Выбрать главу

О, если бы к его советам прислушались! Если бы в отношении Андре проявили ту же осторожность, что сохранила дни Совера де Шенье, заключенного в то же время в Консьержери![51]

Мы останавливаемся на этих подробностях не затем, чтобы опровергнуть низкую клевету, делающую Мари-Жозефа якобы ответственным за судьбу брата. Это оправдание было бы оскорбительным для его памяти. Самые яростные противники его принципов, самые несправедливые хулители его таланта никогда не марали себя этими подлыми подозрениями, заслужив честь вступить с ним в борьбу. Конечно, у г-на де Шатобриана нет оснований любить Мари-Жозефа Шенье[52]. Преемник последнего в Академии, он в своей знаменитой речи[53], быть может, слишком дал волю своей неприязни, но в этой же речи он говорит: ”Шенье узнал, как и я, что значит потерять нежно любимого брата; его бы тронула та дань уважения, которую я приношу этому брату, ибо он был от природы великодушен”. Известно, что друзья Андре оставались друзьями Мари-Жозефа вплоть до его смерти. И, как отмечает почтенный г-н Дону[54], упоминая о столь роковым образом закланном брате, мать его, оплакивавшая сына четырнадцать лет, до последних дней жила у Мари-Жозефа. Именно он утешал ее.

Но отец двух поэтов утомлял бесполезными жалобами могущественных людей той кровавой эпохи. Неосторожный старец! Он добился того, что его услышали. ”Как! — сказал ему один из тех деятелей террора[55], которого я не стану называть, потому что он еще жив, — неужто потому только, что он носит имя Шенье, потому только, что он брат Представителя народа, он за шесть месяцев все еще не предстал перед судом? Успокойтесь, сударь, ваш сын выйдет через три дня”.

Увы! Так действительно и произошло. Когда несчастный отец рассказывал друзьям о своем сыне, о своих надеждах и радости, ему отвечали: как бы вам не пришлось раскаиваться в своей заботливости!

Андре Шенье подправил в тюрьме свои произведения, и его брат несомненно опубликовал бы их, если бы начатая им с этой целью работа не страдала от распыления рукописей[56], оказавшихся в разных руках и в разных местах.

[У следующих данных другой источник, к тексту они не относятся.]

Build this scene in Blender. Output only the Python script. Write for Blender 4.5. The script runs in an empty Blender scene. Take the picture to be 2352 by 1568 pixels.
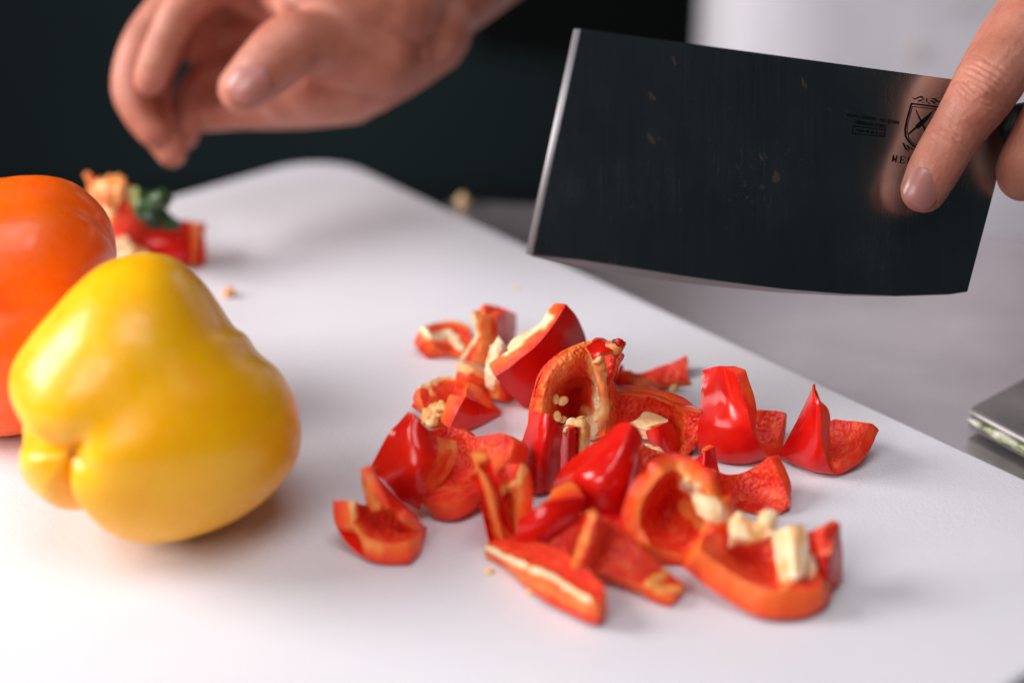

Позволено ли нам сказать о том чувстве, что охватило нас, когда эти произведения, наконец-то собранные вместе, все написанные его рукой, были доверены нам спустя двадцать три года забвения? Получив это драгоценное наследие, с каким благоговением созерцал я хрупкие следы, быть может, бессмертной мысли; я перечитывал эти песни с тем волнением, которое рождают в душе строки, начертанные милой рукой и самые дорогие нашему сердцу привязанности. Сколько грустных мыслей вызвало во мне зрелище этих тайком выведенных букв; этих густо исписанных узких листков, скрывавшихся от взора тюремщика! Время уже коснулось их, и я разворачивал эти рукописи с такой же осторожностью, с какой, как я видел некогда в Неаполе, разворачивали свитки Эпикура и Анакреонта[57]. Природная стихия почти разрушила их прекрасные творения, а наши еще более ужасные междоусобицы долгое время угрожали произведениям одного из их славных учеников.

Между тем молодой поэт так и не был до конца удовлетворен своими опытами. Порой он сам отмечал непонятную мысль, слишком эллиптические обороты, слова, могущие вызвать возражение критиков. Он часто порицал себя, и я обнаружил места, подчеркнутые или отвергнутые его собственной рукой. Те из наших судей, для коих правильность — первейшее из достоинств, и коих красоты произведения трогают в меньшей степени, нежели недостатки оскорбляют, найдут в этом сборнике поводы для упреков — он был бы не столь объемистым, если бы я не должен был уважать определенные интересы[58]. Но, может быть, эти придирчивые умы вспомнят, что автор прожил лишь тот отрезок человеческой жизни, каковой обычно полон волнений и страстей. Если вы хотите от него безукоризненной правильности, идите требовать ее у могилы, поглотившей его в тридцать один год. От недозрелого ли плода, сорванного грозой, ждать сладости, которую он обретает осенью?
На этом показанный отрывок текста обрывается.